**Exercise requirements:** Locate each line holding the string "wide" and copy it.

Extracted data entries
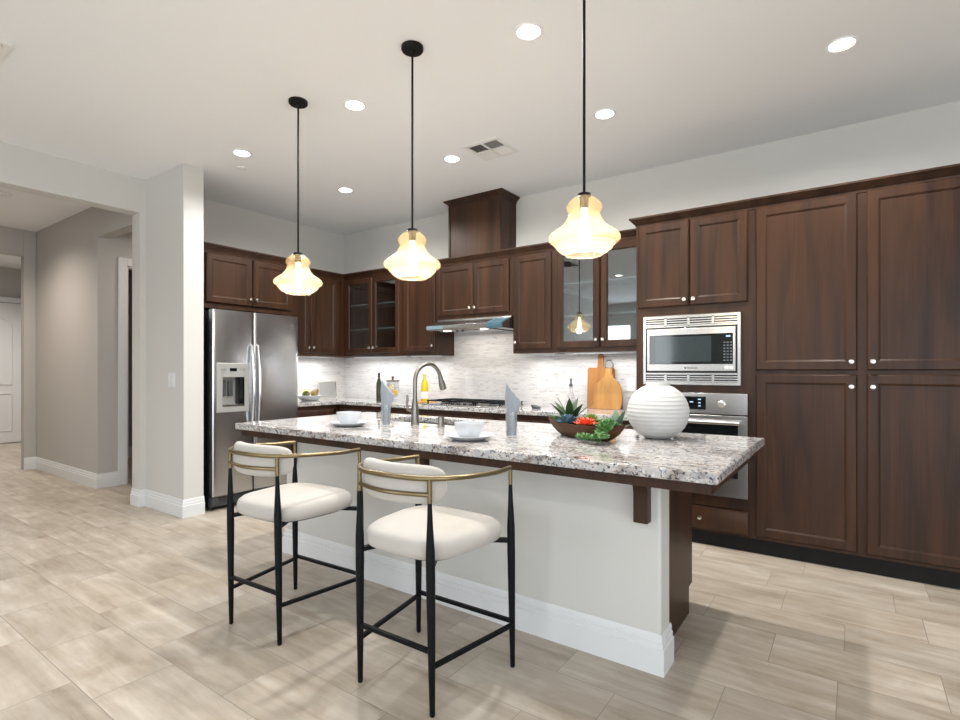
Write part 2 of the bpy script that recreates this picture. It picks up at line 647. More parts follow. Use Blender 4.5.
def baseboard(name, path, label, mat='white_trim', h=0.155):
    """a profiled skirting swept along a polyline on the floor; the wall is on the left-hand side of the path"""
    prof = [(0, 0), (0.018, 0), (0.018, h * 0.645), (0.0125, h * 0.665), (0.0125, h * 0.79), (0.0075, h * 0.81), (0.0075, h * 0.95), (0.003, h), (0, h)]
    P = [Vector((x, y, 0)) for x, y in path]
    rs = []
    for i, p in enumerate(P):
        d0 = (P[i] - P[i - 1]).normalized() if i > 0 else None
        d1 = (P[i + 1] - P[i]).normalized() if i < len(P) - 1 else None
        if d0 is None: d0 = d1
        if d1 is None: d1 = d0
        n0 = Vector((d0.y, -d0.x, 0)); n1 = Vector((d1.y, -d1.x, 0))
        mv = (n0 + n1)
        mv = mv / (mv.length_squared / 2) if mv.length > 1e-6 else n0
        rs.append([p + mv * a + Vector((0, 0, b)) for a, b in prof])
    mb = MB().rings(rs)
    return mb


struct('baseboard_wing', baseboard('b', [(-5.58, 2.19), (-5.42, 2.19), (-5.42, 2.24), (-4.70, 2.24), (-4.70, 2.415)], ''), 'white_trim', 'white baseboard around the stub wall beside the refrigerator', 'baseboard')
struct('baseboard_hall', baseboard('b', [(-8.60, 2.14), (-8.60, 2.265), (-6.62, 2.265), (-6.62, 2.455)], ''), 'white_trim', 'white baseboard along the taupe hall wall', 'baseboard')
struct('baseboard_bedroom', baseboard('b', [(-8.60, 2.385), (-8.60, 4.68)], ''), 'white_trim', 'white baseboard inside the dark side room', 'baseboard')
struct('baseboard_hall_near', baseboard('b', [(-5.42, -5.0), (-5.42, -0.30), (-5.58, -0.30)], ''), 'white_trim', 'white baseboard on the living end wall', 'baseboard')


def window(name, cx, w, z0, z1, label, mull):
    t = thing(name, (cx, -5.05, 0), label, 'window')
    t['kind'] = 'structure'
    f = MB()
    f.box(cx - w / 2, cx - w / 2 + 0.05, -5.08, -5.0, z0, z1).box(cx + w / 2 - 0.05, cx + w / 2, -5.08, -5.0, z0, z1)
    f.box(cx - w / 2, cx + w / 2, -5.08, -5.0, z0, z0 + 0.05).box(cx - w / 2, cx + w / 2, -5.08, -5.0, z1 - 0.05, z1)
    for k in range(1, mull):
        u = cx - w / 2 + w * k / mull
        f.box(u - 0.03, u + 0.03, -5.08, -5.01, z0, z1)
    f.build('window_frame', 'white_trim', t)
    box(cx - w / 2 + 0.05, cx + w / 2 - 0.05, -5.05, -5.045, z0 + 0.05, z1 - 0.05).build('window_glass', 'pane_glass', t)


window('window_1', -5.25, 0.9, 1.05, 2.45, 'white framed window in the living end wall', 1)
window('window_2', -4.0, 0.9, 1.05, 2.45, 'white framed window beside the sliding door', 1)
window('window_3', 0.9, 6.3, 0.0, 2.62, 'wide glazed sliding door of the living end', 4)

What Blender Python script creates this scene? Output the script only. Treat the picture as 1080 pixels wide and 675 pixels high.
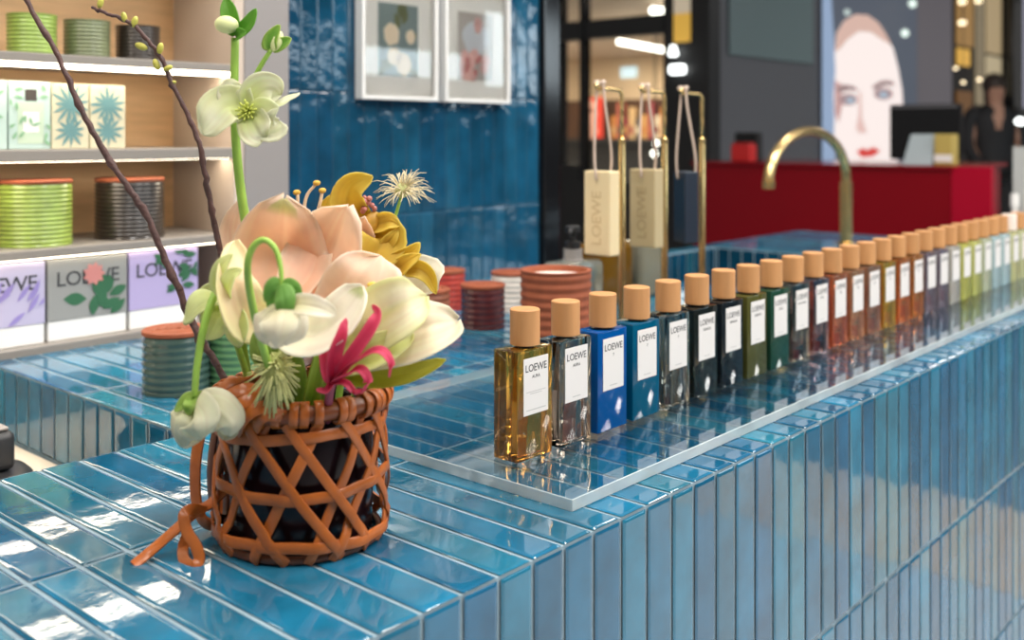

**Task solution:**
window('window_3', 0.9, 6.3, 0.0, 2.62, 'wide glazed sliding door of the living end', 4)
What Blender Python script creates this scene? Output the script only. Treat the picture as 1080 pixels wide and 675 pixels high.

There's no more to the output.